Note Regarding Forward-looking Statements

 

This press release contains forward-looking statements, including, but not limited to, the Company’s ability to improve its operational and financial performance, execute its strategic initiatives and pursue value-enhancing initiatives.  Because such statements include risks and uncertainties, actual results may differ materially from those expressed or implied by such forward-looking statements.

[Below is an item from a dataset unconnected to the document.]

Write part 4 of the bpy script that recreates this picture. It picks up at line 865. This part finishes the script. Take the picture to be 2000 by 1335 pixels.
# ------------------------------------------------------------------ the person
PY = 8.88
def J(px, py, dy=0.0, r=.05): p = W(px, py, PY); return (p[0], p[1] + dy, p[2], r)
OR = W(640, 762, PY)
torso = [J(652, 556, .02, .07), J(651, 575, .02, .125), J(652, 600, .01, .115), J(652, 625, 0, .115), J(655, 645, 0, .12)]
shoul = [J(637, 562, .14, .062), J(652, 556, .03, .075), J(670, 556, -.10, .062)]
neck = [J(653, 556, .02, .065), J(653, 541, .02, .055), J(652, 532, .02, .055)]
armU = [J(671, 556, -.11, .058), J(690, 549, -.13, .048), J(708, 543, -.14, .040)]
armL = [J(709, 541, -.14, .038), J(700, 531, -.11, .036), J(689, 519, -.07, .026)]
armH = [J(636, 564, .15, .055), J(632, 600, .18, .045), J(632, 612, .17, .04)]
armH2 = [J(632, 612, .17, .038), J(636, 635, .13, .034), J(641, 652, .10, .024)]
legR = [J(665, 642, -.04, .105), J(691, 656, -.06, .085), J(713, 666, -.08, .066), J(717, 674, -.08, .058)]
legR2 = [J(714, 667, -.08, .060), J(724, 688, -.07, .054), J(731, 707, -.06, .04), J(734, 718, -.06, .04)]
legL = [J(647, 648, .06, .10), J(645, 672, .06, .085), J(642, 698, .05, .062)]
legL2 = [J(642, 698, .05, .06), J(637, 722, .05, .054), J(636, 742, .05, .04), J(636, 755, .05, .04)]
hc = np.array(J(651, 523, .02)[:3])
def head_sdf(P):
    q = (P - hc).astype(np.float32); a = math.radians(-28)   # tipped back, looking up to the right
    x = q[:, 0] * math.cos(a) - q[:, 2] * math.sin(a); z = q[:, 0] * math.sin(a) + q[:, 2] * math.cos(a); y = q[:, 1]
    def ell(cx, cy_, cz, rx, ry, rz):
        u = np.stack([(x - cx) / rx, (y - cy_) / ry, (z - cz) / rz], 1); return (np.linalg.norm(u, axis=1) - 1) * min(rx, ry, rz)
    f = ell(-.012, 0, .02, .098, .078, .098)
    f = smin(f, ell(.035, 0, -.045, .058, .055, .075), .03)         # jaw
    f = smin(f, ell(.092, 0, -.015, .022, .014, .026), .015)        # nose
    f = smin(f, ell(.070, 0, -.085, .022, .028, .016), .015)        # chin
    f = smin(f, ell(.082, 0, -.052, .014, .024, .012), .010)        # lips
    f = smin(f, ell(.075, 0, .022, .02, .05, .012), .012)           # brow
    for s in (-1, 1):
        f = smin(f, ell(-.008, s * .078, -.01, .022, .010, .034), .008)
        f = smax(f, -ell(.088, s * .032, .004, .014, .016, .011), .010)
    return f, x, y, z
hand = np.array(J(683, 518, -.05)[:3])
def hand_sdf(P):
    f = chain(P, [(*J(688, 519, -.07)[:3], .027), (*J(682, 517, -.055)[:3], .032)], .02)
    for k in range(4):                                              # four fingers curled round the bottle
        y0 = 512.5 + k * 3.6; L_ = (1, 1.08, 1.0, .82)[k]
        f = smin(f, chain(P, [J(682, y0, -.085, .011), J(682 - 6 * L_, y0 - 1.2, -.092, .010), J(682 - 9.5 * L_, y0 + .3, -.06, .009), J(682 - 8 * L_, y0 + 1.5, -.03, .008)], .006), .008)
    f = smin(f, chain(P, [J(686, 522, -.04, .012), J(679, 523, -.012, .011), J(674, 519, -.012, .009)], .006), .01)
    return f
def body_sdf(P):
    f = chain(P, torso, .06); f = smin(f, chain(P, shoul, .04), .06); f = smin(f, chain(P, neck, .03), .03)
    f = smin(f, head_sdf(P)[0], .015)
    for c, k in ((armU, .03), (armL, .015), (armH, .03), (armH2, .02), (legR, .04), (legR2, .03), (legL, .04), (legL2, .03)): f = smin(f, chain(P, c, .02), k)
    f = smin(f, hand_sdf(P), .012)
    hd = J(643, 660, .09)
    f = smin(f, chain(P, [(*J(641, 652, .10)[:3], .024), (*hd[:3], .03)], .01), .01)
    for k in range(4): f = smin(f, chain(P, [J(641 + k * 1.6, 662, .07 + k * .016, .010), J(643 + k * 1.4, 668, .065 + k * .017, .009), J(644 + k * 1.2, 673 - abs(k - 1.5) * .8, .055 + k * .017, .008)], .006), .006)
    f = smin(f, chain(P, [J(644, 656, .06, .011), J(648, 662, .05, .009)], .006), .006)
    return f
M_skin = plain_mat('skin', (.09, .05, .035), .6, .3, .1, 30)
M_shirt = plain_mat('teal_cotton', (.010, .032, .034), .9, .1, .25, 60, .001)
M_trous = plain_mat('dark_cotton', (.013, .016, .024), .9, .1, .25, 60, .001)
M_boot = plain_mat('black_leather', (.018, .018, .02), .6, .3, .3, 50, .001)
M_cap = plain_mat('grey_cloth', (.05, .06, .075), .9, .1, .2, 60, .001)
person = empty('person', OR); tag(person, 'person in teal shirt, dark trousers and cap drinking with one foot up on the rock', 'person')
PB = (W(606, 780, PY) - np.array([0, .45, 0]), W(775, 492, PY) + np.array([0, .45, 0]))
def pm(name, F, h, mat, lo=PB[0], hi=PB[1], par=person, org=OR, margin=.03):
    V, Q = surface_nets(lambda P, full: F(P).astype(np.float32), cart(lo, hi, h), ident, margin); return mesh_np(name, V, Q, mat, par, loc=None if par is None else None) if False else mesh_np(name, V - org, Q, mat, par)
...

Factors that may cause actual results to differ from the forward-looking statements contained in this press release and that may affect the Company’s prospects in general include, but are not limited to, general economic conditions, increases in cost or availability of ingredients, packaging, energy and employees, price competition and industry consolidation, ability to execute strategic initiatives, product recalls or safety concerns, disruptions of supply chain or information technology systems, customer acceptance of new products and changes in consumer preferences, food industry and regulatory factors, interest rate risks, dependence upon major customers, dependence upon existing and future license agreements, the possibility that the Company will need additional financing due to future operating losses or in order to implement the Company’s business strategy, acquisition and divestiture-related risks, the volatility of the market price of the Company’s common stock, and such other factors as are described from time to time in the Company’s filings with the Securities and Exchange Commission.  All forward-looking statements are based on information available to the Company as of the date of this news release, and the Company assumes no obligation to update such statements.